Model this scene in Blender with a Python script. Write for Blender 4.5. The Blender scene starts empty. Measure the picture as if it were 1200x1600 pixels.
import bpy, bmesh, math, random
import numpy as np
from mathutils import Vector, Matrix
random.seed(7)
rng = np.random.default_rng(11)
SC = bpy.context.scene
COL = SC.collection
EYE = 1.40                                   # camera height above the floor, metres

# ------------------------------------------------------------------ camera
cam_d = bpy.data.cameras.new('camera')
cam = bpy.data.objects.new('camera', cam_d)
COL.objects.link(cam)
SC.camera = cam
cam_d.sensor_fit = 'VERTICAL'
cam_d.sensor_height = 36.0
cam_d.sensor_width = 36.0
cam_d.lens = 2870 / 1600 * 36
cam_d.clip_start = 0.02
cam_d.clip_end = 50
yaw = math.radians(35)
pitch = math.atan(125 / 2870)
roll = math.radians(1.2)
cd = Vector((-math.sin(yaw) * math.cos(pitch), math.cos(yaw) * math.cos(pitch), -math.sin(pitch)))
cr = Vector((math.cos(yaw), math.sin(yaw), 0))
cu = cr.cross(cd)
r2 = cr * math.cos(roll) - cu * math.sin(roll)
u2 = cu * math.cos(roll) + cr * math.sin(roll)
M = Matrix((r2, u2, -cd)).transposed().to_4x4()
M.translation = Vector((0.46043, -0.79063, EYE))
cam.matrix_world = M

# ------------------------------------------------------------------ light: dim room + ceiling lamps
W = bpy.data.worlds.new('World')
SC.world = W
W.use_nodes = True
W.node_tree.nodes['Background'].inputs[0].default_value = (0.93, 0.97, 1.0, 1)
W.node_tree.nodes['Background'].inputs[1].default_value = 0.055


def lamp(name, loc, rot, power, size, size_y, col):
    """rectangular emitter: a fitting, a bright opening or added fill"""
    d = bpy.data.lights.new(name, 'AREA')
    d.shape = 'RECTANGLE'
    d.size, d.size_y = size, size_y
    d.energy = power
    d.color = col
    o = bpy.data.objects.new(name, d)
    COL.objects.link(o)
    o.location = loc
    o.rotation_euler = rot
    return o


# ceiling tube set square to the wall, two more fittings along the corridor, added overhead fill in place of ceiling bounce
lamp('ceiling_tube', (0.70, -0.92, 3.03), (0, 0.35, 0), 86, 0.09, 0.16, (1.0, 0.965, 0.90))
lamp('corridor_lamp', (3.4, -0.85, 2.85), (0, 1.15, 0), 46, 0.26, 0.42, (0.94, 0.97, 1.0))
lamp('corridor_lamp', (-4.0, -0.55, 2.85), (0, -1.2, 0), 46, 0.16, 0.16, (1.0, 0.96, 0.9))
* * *
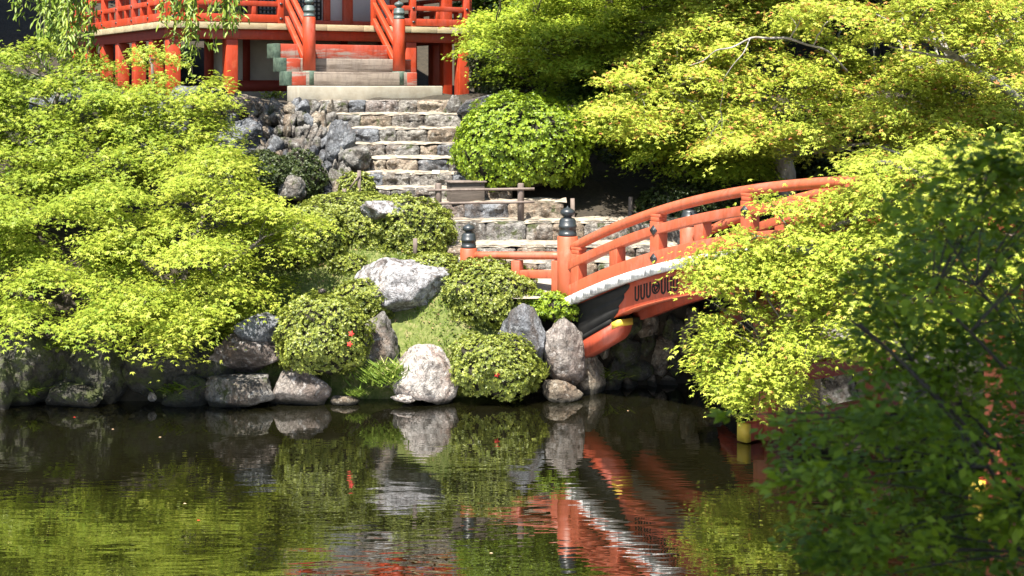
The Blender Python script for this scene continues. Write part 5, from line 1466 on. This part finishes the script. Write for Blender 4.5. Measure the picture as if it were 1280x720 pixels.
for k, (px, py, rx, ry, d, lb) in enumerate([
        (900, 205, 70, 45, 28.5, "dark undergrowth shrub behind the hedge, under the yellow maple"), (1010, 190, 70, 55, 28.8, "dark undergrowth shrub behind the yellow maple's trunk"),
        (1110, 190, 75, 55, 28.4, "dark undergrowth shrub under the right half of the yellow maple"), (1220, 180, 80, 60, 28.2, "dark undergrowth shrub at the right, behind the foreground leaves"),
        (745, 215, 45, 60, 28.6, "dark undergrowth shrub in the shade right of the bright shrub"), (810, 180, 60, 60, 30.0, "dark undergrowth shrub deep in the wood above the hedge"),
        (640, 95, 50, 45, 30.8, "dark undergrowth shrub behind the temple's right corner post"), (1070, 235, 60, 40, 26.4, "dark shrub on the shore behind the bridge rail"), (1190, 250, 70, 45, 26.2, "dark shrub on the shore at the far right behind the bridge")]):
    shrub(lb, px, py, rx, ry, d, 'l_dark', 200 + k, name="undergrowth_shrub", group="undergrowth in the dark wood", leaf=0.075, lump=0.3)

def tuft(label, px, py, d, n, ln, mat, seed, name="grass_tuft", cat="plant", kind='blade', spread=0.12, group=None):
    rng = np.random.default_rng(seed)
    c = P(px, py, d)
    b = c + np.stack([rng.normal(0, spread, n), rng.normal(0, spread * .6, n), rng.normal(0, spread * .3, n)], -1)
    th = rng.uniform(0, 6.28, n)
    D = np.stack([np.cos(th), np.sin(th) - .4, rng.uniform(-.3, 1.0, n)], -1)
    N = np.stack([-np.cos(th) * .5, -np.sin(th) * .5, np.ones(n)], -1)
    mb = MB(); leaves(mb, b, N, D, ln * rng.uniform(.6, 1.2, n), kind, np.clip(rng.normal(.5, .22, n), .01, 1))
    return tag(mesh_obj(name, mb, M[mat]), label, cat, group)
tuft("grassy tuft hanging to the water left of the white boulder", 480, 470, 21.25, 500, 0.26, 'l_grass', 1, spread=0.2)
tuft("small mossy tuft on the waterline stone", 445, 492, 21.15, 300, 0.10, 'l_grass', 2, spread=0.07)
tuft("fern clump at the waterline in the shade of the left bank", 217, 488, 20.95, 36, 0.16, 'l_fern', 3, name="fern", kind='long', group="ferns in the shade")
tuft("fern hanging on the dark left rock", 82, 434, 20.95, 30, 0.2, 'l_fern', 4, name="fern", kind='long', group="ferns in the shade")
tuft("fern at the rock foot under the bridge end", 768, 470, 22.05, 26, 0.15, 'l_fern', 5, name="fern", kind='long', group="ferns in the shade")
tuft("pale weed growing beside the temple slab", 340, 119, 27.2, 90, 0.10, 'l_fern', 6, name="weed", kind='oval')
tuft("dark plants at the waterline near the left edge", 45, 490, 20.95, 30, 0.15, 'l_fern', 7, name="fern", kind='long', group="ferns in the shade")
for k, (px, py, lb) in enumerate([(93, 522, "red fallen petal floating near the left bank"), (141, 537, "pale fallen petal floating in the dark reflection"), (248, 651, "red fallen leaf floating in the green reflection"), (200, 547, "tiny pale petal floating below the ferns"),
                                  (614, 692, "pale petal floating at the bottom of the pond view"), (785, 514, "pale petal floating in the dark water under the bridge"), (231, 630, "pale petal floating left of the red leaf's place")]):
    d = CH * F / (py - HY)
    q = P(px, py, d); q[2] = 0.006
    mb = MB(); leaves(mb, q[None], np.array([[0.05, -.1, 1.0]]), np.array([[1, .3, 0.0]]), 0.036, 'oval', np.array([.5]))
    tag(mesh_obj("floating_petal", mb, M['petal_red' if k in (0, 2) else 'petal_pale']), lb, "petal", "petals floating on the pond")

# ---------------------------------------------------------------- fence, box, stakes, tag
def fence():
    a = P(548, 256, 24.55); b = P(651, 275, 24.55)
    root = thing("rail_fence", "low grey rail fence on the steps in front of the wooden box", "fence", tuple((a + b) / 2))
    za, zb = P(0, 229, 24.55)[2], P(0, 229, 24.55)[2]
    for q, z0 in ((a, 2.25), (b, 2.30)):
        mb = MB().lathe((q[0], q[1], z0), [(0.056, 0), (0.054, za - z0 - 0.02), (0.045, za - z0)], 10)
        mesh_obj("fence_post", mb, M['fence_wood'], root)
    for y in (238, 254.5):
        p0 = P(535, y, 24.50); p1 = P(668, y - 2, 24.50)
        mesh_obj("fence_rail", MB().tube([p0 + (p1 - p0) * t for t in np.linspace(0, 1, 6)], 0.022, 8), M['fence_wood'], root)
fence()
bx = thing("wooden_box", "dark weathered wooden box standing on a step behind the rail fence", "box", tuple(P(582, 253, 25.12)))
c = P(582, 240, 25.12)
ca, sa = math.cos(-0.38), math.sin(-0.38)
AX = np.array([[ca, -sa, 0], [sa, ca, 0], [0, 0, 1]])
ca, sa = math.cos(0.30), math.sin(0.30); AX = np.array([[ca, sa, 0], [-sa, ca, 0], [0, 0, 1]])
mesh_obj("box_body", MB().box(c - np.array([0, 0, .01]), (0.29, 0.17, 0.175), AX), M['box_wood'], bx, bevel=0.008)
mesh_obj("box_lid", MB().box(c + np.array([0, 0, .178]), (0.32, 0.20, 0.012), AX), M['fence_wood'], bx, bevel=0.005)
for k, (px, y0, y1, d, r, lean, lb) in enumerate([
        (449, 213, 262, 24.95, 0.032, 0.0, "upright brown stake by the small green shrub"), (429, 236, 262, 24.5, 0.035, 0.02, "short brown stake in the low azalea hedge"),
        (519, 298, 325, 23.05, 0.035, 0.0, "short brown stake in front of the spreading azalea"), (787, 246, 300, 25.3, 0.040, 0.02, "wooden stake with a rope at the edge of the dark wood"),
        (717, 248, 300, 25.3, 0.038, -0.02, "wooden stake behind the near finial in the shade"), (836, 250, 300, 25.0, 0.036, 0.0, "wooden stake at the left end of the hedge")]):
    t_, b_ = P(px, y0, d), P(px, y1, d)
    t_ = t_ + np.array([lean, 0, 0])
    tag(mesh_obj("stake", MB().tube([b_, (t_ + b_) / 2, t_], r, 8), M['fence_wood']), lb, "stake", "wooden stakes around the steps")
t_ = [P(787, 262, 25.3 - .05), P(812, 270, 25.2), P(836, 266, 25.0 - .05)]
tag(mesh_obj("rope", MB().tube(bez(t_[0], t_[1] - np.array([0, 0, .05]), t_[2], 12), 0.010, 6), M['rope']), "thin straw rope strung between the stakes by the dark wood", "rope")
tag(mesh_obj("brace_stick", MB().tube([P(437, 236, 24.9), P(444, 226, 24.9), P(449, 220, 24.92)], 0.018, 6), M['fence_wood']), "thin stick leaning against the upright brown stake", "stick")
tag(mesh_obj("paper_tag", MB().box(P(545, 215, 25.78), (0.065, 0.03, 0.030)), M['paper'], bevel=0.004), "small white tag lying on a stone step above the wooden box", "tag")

### WRITTEN INSTRUCTION
Print exactly the lines from the line with "The Blender Python" to the line with "shrub(lb, px, py, rx, ry, d, 'l_dark', 200", both included, and nothing else.

### FINISHED ANSWER
The Blender Python script for this scene continues. Write part 5, from line 1466 on. This part finishes the script. Write for Blender 4.5. Measure the picture as if it were 1280x720 pixels.
for k, (px, py, rx, ry, d, lb) in enumerate([
        (900, 205, 70, 45, 28.5, "dark undergrowth shrub behind the hedge, under the yellow maple"), (1010, 190, 70, 55, 28.8, "dark undergrowth shrub behind the yellow maple's trunk"),
        (1110, 190, 75, 55, 28.4, "dark undergrowth shrub under the right half of the yellow maple"), (1220, 180, 80, 60, 28.2, "dark undergrowth shrub at the right, behind the foreground leaves"),
        (745, 215, 45, 60, 28.6, "dark undergrowth shrub in the shade right of the bright shrub"), (810, 180, 60, 60, 30.0, "dark undergrowth shrub deep in the wood above the hedge"),
        (640, 95, 50, 45, 30.8, "dark undergrowth shrub behind the temple's right corner post"), (1070, 235, 60, 40, 26.4, "dark shrub on the shore behind the bridge rail"), (1190, 250, 70, 45, 26.2, "dark shrub on the shore at the far right behind the bridge")]):
    shrub(lb, px, py, rx, ry, d, 'l_dark', 200 + k, name="undergrowth_shrub", group="undergrowth in the dark wood", leaf=0.075, lump=0.3)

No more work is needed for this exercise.